Funtastic materialized very quickly as soon as we moved into the space, it was immediately possible to see the event there. All of a sudden imagination became real, and reality boosted imagination. There was a spot to focus, to practically work and build on. In the process sometimes it seemed difficult to get us all together in one place. After we moved into the church that changed as well, it became a spot, a cross-way. Another evidence to me that real space communication is non-replaceable.

While planning the event we had a lot of discussions about the role of the party within fantastic-, in the early phase it looked like the party had much more importance within the whole event, we thought more in terms of a festival as mean for exchange and communication. Later we realized that we preferred a much more intimate atmosphere that allowed more opportunity for informal exchange. The idea of the party was that people that would like to perform on high sonic levels will have the opportunity to do so as the church did not permit performances like this. The party took quite a lot of energy within the event, but it provided a very powerful climax.
Many people felt that the event should have gone longer because it was already over when it just really started and people got really familiar with each other. From an organizational perspective this would have only been practicable with less intensity in the event. We any way spend a lot of time on practical issues, so that we could not participate as much as the invitees.
People were interested in our motivation; one explanation of mine was that I felt the need to build on a perspective. A problem encountered by many of our generation is too much choice but no perspective. The choice is not real either, it is a choice between Mc Donalds and Burger King, a choice between Microsoft and Apple, a choice between Coke and Pepsi. Where is the adventure?
The big antithesis of real-existing socialism has faded, the idea of one truth, it has proven impractical and immobile. We need many antithesis’s. A variety of approaches will generate much stronger social organisms. Funtastic was a proposal for one approach.

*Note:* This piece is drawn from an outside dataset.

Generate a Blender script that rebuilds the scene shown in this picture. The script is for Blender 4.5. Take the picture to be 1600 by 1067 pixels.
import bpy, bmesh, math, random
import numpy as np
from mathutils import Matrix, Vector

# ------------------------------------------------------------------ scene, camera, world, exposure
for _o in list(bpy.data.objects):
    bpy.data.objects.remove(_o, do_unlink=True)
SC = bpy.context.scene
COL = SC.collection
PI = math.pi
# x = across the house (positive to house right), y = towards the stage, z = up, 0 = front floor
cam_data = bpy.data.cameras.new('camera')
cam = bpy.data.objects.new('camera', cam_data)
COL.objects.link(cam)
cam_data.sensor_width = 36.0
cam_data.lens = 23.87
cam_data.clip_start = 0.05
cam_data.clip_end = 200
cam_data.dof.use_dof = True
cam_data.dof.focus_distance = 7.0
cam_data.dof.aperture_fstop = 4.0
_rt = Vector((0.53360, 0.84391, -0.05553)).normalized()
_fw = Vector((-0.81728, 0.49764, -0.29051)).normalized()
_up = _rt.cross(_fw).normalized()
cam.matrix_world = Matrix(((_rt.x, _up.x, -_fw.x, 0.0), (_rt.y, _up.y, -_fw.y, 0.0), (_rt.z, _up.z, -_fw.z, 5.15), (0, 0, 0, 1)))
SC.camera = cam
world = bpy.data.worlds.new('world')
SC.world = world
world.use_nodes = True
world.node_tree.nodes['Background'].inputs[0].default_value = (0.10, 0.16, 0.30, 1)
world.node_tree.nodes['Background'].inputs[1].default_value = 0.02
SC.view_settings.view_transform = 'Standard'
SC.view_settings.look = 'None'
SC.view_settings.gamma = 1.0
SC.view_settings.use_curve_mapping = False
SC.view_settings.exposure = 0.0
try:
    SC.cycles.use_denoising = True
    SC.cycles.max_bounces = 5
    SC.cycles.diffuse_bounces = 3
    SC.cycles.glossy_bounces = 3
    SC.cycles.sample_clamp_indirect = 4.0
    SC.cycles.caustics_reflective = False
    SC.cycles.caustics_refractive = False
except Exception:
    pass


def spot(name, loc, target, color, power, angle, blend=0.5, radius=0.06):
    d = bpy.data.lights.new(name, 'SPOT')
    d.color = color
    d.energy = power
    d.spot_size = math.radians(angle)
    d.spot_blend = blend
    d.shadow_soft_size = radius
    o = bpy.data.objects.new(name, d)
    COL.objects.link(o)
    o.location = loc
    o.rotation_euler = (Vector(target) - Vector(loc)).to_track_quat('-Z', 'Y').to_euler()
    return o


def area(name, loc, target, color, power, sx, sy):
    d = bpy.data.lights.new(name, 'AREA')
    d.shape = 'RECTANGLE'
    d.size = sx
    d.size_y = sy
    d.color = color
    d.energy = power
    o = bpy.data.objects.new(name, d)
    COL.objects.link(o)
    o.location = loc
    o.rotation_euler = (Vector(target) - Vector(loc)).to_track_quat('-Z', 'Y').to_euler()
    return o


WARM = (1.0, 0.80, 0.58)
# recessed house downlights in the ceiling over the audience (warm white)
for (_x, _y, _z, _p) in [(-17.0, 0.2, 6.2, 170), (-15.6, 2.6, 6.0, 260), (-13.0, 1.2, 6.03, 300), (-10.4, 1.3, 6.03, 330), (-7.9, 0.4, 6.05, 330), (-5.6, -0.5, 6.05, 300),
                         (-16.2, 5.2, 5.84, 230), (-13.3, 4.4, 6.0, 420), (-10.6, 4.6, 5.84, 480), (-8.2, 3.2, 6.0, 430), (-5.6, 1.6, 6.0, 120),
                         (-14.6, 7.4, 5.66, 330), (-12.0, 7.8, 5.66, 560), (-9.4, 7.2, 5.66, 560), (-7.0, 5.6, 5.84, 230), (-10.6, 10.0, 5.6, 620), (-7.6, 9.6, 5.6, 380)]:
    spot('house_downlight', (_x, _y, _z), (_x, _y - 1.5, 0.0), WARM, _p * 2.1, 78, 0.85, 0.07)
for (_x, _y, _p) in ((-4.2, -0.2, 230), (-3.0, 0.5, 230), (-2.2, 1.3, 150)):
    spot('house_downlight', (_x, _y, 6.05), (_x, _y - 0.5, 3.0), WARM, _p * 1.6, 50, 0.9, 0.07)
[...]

I would like to state that I noted an interest in mail-art among quite a few participants; this is interesting as the principle of mail art corresponds well to the structure of funtastic. The mail art scene was an open platform. It produced little gifts that people exchanged amongst each other. Mail is a mean of communication, a personal and intensive one. Even if it is much quicker to use e-mail and telephones, a letter has a material quality. It transports very personal signs. Mail-art was not the key element of funtastic but I believe that the exchange of little gifts could sustain an artistic platform that is orientated in self-expression rather than the reproduction of real-art market values.